For Henry Aaron, 755 home runs is the dazzler. It blocks the view. People see that, talk about that, argue about that. (When Bonds hit his 756th home run, people argued about it, raged about it, many insisted that Bonds would never be the Home Run King, no matter what the record books said.)

It’s a bright light that blinds people to the things that made Henry Aaron so special. People can’t see, for instance, how fast Aaron was. He didn’t steal bases when he was a young player — almost nobody stole bases in those days, particularly in Milwaukee. In 1957, the Braves stole 35 bases — we’re talking about the whole team. In 1958, they stole just 26, dead last in the league.

It wasn’t until 1959 that Aaron started feeling the freedom to steal bases. He was 25 years old and had been in the league for five years. He attempted eight stolen bases that year. He was successful all eight times. From 1959 to 1968, Aaron stole 203 bases, seventh in all of baseball, ahead even of Mays. He became just the third player in baseball history to have a 30-30 season.

But here’s the big thing: In those 10 seasons, he was successful on more than 80 percent of his attempts. That was the highest stolen-base percentage in the game over that time. How many stolen bases could he have had if he’d tried? There’s no telling. For his career, Aaron was successful more than 76 percent of the time, a higher percentage than Robinson, Maury Wills, Lou Brock, Juan Pierre and, yes, Mays.

“Henry didn’t steal bases like Willie,” Mathews said, “but goddamn, he could steal bases. He could run like hell, and he didn’t even look like he was running. I’ll bet you in a footrace, Hank would have beaten Willie.”

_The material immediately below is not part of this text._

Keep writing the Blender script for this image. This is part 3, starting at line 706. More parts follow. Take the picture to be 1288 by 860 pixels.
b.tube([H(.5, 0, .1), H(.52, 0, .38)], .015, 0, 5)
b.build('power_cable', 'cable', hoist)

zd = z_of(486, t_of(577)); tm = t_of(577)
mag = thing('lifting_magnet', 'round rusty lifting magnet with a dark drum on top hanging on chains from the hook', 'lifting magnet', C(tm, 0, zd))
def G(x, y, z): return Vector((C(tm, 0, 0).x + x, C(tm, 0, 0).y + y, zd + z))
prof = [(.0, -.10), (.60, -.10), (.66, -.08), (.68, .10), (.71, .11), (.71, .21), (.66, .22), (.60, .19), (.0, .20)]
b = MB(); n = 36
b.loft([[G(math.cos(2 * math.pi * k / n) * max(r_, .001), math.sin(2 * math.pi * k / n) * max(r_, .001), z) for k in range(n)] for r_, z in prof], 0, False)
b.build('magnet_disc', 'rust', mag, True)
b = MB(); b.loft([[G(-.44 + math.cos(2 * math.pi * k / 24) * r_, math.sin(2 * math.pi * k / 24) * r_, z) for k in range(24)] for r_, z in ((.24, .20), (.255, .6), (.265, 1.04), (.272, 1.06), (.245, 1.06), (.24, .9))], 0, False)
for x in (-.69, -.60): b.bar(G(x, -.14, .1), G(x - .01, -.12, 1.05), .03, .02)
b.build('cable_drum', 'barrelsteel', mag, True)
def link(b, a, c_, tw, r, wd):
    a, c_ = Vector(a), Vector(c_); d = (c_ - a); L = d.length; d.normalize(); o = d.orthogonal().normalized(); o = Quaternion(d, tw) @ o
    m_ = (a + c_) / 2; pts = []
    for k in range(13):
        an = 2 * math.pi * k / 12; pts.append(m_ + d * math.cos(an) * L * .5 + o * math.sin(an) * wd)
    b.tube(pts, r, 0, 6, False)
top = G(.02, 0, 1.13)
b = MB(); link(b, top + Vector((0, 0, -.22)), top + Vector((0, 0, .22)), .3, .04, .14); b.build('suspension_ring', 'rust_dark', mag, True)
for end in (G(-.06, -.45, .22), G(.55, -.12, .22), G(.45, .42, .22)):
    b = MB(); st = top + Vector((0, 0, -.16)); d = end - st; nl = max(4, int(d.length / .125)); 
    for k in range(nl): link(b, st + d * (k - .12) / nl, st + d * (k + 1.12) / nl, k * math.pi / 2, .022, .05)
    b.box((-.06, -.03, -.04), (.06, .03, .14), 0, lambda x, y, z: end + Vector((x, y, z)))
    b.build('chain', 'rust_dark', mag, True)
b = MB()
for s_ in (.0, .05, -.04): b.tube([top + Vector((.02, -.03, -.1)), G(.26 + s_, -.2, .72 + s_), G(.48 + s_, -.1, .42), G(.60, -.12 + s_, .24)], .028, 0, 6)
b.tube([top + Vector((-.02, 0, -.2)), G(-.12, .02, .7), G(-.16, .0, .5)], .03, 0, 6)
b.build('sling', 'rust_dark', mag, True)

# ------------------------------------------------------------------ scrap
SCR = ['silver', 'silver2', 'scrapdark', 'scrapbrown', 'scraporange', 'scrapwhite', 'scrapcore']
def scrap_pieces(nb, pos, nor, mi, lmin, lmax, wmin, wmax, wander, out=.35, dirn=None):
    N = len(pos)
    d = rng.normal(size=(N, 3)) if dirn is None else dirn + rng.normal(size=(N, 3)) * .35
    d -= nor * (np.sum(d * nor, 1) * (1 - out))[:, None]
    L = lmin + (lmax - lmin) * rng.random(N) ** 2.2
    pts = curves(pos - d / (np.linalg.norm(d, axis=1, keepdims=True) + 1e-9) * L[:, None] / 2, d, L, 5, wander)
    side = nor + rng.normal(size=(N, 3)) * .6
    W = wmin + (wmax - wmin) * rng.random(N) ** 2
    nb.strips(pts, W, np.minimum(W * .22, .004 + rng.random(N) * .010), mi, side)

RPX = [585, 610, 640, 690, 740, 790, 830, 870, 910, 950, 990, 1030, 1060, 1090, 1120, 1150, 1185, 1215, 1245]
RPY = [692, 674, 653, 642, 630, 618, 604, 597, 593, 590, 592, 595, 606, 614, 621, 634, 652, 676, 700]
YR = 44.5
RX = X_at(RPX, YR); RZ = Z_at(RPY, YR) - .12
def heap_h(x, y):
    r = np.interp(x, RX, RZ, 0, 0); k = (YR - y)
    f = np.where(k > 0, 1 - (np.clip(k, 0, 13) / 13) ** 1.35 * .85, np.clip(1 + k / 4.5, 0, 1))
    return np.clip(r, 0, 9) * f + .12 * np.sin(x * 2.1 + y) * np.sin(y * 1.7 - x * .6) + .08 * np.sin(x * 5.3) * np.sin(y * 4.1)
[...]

And what about Aaron as an outfielder? Well, he wasn’t a center fielder (he was actually an infielder when he started) and so historically he has been written off by many. But by the Baseball-Reference stats, Aaron was worth 100 runs more than average. By range factor — number of plays made — he often led the league and always finished in the top two or three, and, remember, he played just about his entire career in the same league as another pretty good right fielder named Roberto Clemente. Aaron won three Gold Gloves and could have won more.

Again, from Mathews: “He never threw to the wrong base, never missed the cutoff man.”

Mostly, though, the dazzler covers up just how complete a hitter Henry Aaron was. If you took away his 755 home runs — just took them away — he would still have had 3,000 hits. Not only does he have the record for most RBIs with 2,297, but he also has the most combined runs and RBIs.

Most runs plus RBIs:

  1. Henry Aaron, 4,471
  2. Babe Ruth, 4,388
  3. Barry Bonds, 4,223
  4. Ty Cobb, 4,189
  5. Alex Rodriguez, 4,107

And then there’s his absurd, almost laughable, breakaway lead in career total bases. If you want to call Henry Aaron the king of something, call him the King of Total Bases. He had 6,856 total bases in his career — 700 more than anyone else.